International Student Recruitment: Not as Good as We Think We Are

One of the most startling things about Canada’s recent success in attracting international students is how easy it has all been. Australia and the U.K. took decades to build up their position in international higher education, and in the former case it took decades of government-backed investment in developing overseas networks. Our recent extraordinary spurt of growth in international higher education – particularly in the Indian market – came in the space of about five years in a comparatively uncoordinated way.

So are Canadians just brilliant at this stuff or are there other factors at work?

I’d argue for the latter. Consider that in recent years the Americans have been imposing ludicrous visa regimes, the U.K. has been making menacing noises about rejecting international students and Australia’s image has been tarnished by events that have highlighted problems of racism and student security. We’ve therefore reaped the benefits without making any serious investments ourselves. We didn’t hit a triple; we were born on third base.

But this situation isn’t going to last forever. Universities around the developed world are heading for big trouble financially, and they are all going to be spending more time trying to tap the foreign student market. And in the developing world, institutions are improving all the time and improving their value position vis-à-vis our own. Competition is going to increase, and it’s not clear how well placed we are to win.

At HESA, we’ve developed the Global Student Survey to examine the views of students in various exporting countries about education in general and international education in particular. Our India survey, available for purchase as of today, shows some of the obvious vulnerabilities that Canadian institutions have, and the value proposition and the rising competition from Indian institutions are clearly there.

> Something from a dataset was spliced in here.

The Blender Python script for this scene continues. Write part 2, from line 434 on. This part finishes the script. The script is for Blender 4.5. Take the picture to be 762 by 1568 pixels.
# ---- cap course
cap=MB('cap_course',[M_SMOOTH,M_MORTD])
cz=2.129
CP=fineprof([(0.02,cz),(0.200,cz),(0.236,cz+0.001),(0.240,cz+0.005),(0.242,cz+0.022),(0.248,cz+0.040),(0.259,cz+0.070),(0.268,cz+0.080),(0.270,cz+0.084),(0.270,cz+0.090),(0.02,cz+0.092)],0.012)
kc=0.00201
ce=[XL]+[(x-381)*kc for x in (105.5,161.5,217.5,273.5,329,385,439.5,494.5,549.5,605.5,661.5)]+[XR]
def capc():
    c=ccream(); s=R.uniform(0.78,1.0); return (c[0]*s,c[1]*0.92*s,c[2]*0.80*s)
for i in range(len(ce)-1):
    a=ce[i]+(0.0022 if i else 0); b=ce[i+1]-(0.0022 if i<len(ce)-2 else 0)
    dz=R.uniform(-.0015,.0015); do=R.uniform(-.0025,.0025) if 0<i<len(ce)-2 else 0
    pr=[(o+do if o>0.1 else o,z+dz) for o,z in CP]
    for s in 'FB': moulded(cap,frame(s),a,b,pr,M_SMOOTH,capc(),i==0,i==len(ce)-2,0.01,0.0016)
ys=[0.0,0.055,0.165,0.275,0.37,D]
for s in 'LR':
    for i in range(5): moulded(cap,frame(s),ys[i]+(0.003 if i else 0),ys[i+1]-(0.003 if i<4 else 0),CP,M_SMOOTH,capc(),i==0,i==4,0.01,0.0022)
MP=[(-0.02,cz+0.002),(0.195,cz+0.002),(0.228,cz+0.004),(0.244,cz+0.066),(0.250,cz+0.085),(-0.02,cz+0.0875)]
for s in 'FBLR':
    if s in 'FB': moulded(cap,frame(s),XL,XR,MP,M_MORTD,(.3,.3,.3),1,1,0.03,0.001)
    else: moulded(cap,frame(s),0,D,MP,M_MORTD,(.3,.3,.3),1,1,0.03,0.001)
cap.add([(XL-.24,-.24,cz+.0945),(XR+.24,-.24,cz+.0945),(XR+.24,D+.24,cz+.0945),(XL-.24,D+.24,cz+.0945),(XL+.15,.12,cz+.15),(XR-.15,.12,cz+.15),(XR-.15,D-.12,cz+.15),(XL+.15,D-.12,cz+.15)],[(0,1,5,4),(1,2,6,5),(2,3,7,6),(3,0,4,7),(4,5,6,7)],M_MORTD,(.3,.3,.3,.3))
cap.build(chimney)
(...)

More importantly, our national brand in education is a problem. We rank well behind the U.S. and U.K. as a destination in Indian students’ minds, and even Singapore and the U.A.E. peg above us in some categories. And whereas Indian students describe American, British and Singaporean higher education in terms that are generic synonyms for excellence, Canada gets described like this:

phrases Indian students associate with Canada

 

Forget the temporarily rosy enrolment statistics: we have a problem here. We ignore it at our peril.